Later in 2013, we started another series of advamced classes with Peter Tea as our new sensei, where we hope to find our future leaders.

New Home


2009 marked 40 years of existence for the Society and 40 years of service to and activities for its members. 2010 was no exception, for this was the year that MBS formed a new relationship with Friends of Boerner. Spearheaded by Steve Carini we now have a new home for all meetings, exhibits and events. And in 2011 Steve Carini and his committee expanded our annual exhibit to be held over three days, included workshops. The Annual Exhibit still growing now host world class artist thanks to the generosity of Anna Stadnicka and Steve Contney and their Excellence in Bonsai Program.

Ground Breaking

2013 to 2017

The year 2013 we can clearly see progress for a Milwaukee Bonsai Society to realize a dream of having a bonsai collection on public display.
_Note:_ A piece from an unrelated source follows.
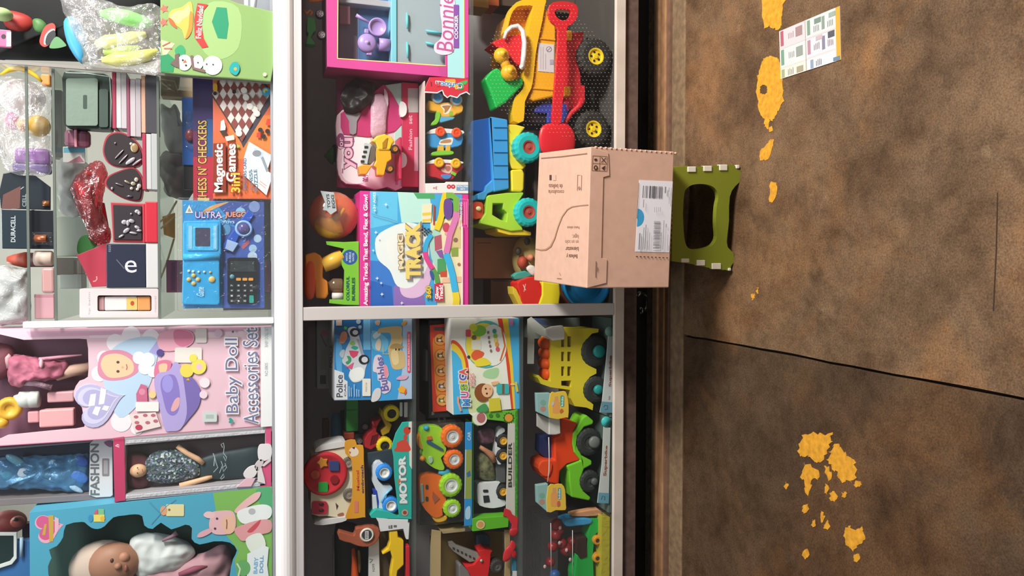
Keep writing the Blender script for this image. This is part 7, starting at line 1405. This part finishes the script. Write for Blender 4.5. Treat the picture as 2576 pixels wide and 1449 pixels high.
t.prism('green_base', M('#5fb02c', 0.4), q((712, 1290), (1110, 1260), (1130, 1290), (1125, 1385), (720, 1435)), YA, 0.05, bevel=0.001)
t.art([('t', '#3a3c3a', 'BUILDER', [q((1124, 930))[0], q((1124, 420))[0], q((1166, 420))[0], q((1166, 930))[0]], 0.02), ('r', '#8f8c86', *q((1182, 420))[0], *q((1190, 920))[0]), ('s', '#2f6a24', *q((1130, 140))[0], 15, 12, 0.75), ('c', '#e0983a', *q((1130, 140))[0], 10), ('c', '#3f7a2c', *q((925, 115))[0], 5), ('c', '#3f7a2c', *q((1003, 110))[0], 5), ('c', '#e2dcd6', *q((800, 150))[0], 18, 17), ('c', '#b06a6a', *q((815, 140))[0], 11, 13), ('c', '#e0c49a', *q((808, 1355))[0], 11), ('c', '#cf9a5a', *q((808, 1355))[0], 8)], YA, start=0.0012)
YB2 = YA+0.03
t.add('box_top', g_prism([[P(x, y, YA+0.004) for x, y in ((1188.5, 1064), (1191, 1064), (1191, 1300), (1188.5, 1300))]], Vector((0, 0.086, 0))), M('#3f6a34', 0.5))
t.prism('truck_cab', M('#e2e2e6', 0.35), smooth_loop(q((775, 900), (850, 885), (1000, 870), (1035, 880), (1000, 930), (1010, 1060), (1090, 1080), (1090, 1140), (1000, 1165), (920, 1170), (800, 1140), (775, 1060)), 2), YB2, 0.05, bevel=0.005)
t.prism('cab_window', M('#2e3036', 0.3), q((840, 1030), (905, 1025), (918, 1100), (850, 1110)), YB2-0.002, 0.004, bevel=0.0005)
t.prism('cab_window', M('#2e3036', 0.3), rrect(*q((840, 960))[0], *q((898, 990))[0], 2), YB2-0.002, 0.004, bevel=0.0005)
t.box('flatbed', M('#5a5a5c', 0.5), 1248, 1166, 1272, 1215, YB2+0.01, 0.05)
t.prism('rear_fender', M('#dcdce0', 0.35), smooth_loop(q((1030, 270), (1080, 260), (1085, 300), (1040, 330), (1010, 400), (1000, 470), (1045, 490), (1005, 540), (1000, 620), (1050, 660), (1010, 670), (985, 560), (990, 400)), 2), YB2, 0.04, bevel=0.004)
for X, Yy in ((1072, 405), (1070, 575), (1070, 985)): t.wheel(*q((X, Yy))[0], 17, YB2-0.012, 0.03, M('#26262a', 0.6), M('#e2a834', 0.4), 9.5, tread=0.04)
t.puff('camo_cargo', M('#6a6a4c', 0.7, grain=0.7, scale=60), q((760, 560), (850, 540), (940, 640), (980, 780), (960, 850), (800, 830), (750, 700)), YB2+0.02, 0.02)
t.puff('mauve_cargo', M('#7a5468', 0.7, grain=0.5, scale=60), q((770, 300), (880, 260), (960, 280), (960, 400), (860, 440), (780, 420)), YB2+0.03, 0.02)
t.tube('action_figure', M('#b87a5a', 0.5), q((800, 470), (860, 510), (930, 560), (970, 640)), YB2+0.005, [5, 6, 9, 7])
t.prism('red_tape', M('#c83038', 0.4), q((1085, 1170), (1150, 1195), (1170, 1240), (1240, 1280), (1230, 1440), (1150, 1440), (1170, 1360), (1110, 1270), (1065, 1260)), YA-0.004, 0.003)
t.pane('window_film', WINFILM, q((715, 200), (1110, 200), (1100, 1270), (715, 1290)), YA+0.003)
q = lambda *p: [(1030+a/8.31, 1280+b/8.31) for a, b in p]
t = T('crane_truck_box', 'tan cardboard box holding a red toy crane truck', 'toy box', base(1307, 1440, YA+0.01))
CB = M('#b39a72', 0.6)
t.box('box_back', M('#8a7048', 0.6), 1082, 1336, 1307, 1560, YA+0.16, 0.006)
t.prism('box_wall', CB, q((470, 440), (660, 470), (655, 1404), (640, 2300), (430, 2300), (440, 800)), YA+0.03, 0.006)
t.prism('box_flap', CB, q((640, 450), (1170, 420), (1165, 470), (700, 520)), YA+0.04, 0.10)
t.prism('box_corner', M('#a58a62', 0.6), q((1990, 440), (2100, 440), (2120, 2300), (1960, 2300), (2000, 1100)), YA+0.02, 0.006)
t.box('print_strip', M('#3f7a94', 0.4), 1288, 1372, 1302, 1560, YA+0.01, 0.006)
t.art([('r', '#d2cfcc', 1289, 1436, 1300, 1449), ('c', '#4a4a50', 1286, 1440, 3, 5)], YA+0.01)
YX = YA+0.06
t.prism('crane_arm', M('#8a8480', 0.5), q((810, 690), (900, 675), (990, 760), (1440, 930), (1470, 1010), (1420, 1090), (1260, 1120), (930, 900), (830, 790)), YX, 0.02, bevel=0.002)
for i in range(6): t.prism('arm_hole', M('#3c3836', 0.6), q(*[(900+i*85+a, 800+i*42+b) for a, b in ((0, 0), (45, 12), (55, 65), (10, 50))]), YX-0.001, 0.002, bevel=0)
t.prism('truck_cab', M('#d2282c', 0.4), q((1440, 880), (1580, 850), (1740, 880), (1700, 940), (1690, 1150), (1650, 1404), (1640, 2000), (1300, 2000), (1290, 1404), (1165, 1210), (1350, 1170), (1480, 1010)), YX-0.01, 0.06, bevel=0.005)
t.lathe('cab_bolt', M('#b8b2ae', 0.3, metal=0.5), *q((1510, 1090))[0], YX-0.014, [(0, -1), (3, -1), (4, 1), (4, 6)], 'Y', 12)
t.prism('grey_base', M('#7a7474', 0.5), q((1030, 1180), (1080, 1150), (1230, 1290), (1280, 1404), (1280, 2000), (1050, 2000)), YX, 0.05, bevel=0.004)
t.wheel(*q((1840, 1220))[0], 18, YX-0.02, 0.04, M('#3a3434', 0.6), M('#5a5452', 0.4), 9)
t.prism('blue_glass', M('#2f4a5c', 0.3), q((1390, 540), (1600, 520), (1700, 600), (1680, 820), (1400, 780)), YX+0.05, 0.03, bevel=0.006)
t = T('red_ribbon', 'crumpled red gift ribbon hanging over the box corner in the middle row', 'ribbon', base(1305, 1390, YA-0.004))
t.puff('ribbon_end', M('#c42c34', 0.4, bump=0.5, scale=60), q((2130, 660), (2200, 700), (2230, 780), (2190, 830), (2240, 930), (2210, 1030), (2150, 1010), (2120, 960), (2090, 1060), (2000, 1110), (1950, 1060), (1980, 880), (2080, 760)), YA-0.002, 0.006)
t.puff('ribbon_knot', M('#b02a32', 0.4, bump=0.5, scale=60), q((2100, 430), (2180, 400), (2270, 420), (2250, 540), (2180, 580), (2090, 530)), YA-0.002, 0.006)

# ================================================================== counter, left bay, bottom row
FLOORZ = ZBOT+0.0004
GAIN = 1.1
q = lambda *p: [(1310+a/5.176, 780+b/5.176) for a, b in p]
YZ = 2.50
t = T('yellow_truck_pack', 'open display box with a yellow toy truck carrying an orange load', 'toy truck', base(1543, 930, YZ))
TY = M('#dcc832', 0.4)
slots = []
for x0, x1 in ((1412, 1420), (1427.5, 1437)):
    for y0, y1 in ((846, 873), (885, 909), (922, 946)): slots.append([(x0, y0), (x1, y0), (x1, y1), (x0, y1)])
slots.append([(1412, 958), (1437, 957), (1437, 974), (1412, 970)])
body = q((395, 390), (430, 290), (560, 235), (700, 235), (900, 235), (1015, 245), (1010, 290), (930, 305), (840, 400), (800, 490), (795, 560), (820, 650), (880, 720), (985, 770), (985, 825), (900, 870), (835, 960), (815, 1050), (840, 1140), (945, 1230), (935, 1305), (860, 1270), (700, 1250), (650, 1150), (640, 1040), (390, 1005), (260, 960), (220, 880), (235, 850), (300, 910), (390, 930))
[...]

At the 43rd Annual Exhibit reception in September on Friday evening Jack Douthitt announced a challenge grant that would match funds up to $50,000 donated by MBS members by the end of the year to help achieve our shared vision of a bonsai collection in the greater Milwaukee area. In the first 48 hours we collected a few dollars less than $20,000 and by year end we had over $53,000 to meet his challenge. On father's day 2017, with a collaboration between Lynden Sculpture Garden, Milwaukee Bonsai Foundation, and Milwaukee Bonsai Society the collection was open for the public. Jack continues his journey with the collection as its curator.

2018 and Beyond

Today, MBS continues to provide the same services that Harold Lenz and Richard Risch brought to the founding members. Lectures, workshops, exhibits, and master artist visits are scheduled throughout the year to benefit members from beginner to advance. The Milwaukee Bonsai Society's commitment to its goals of greater public awareness and continued education for its members will ensure sustained service to bonsai enthusiasts for many years. Milwaukee Bonsai Society will celebrate it's 50th anniversery during the 2020 Annual Exhibit and we are planning a big event.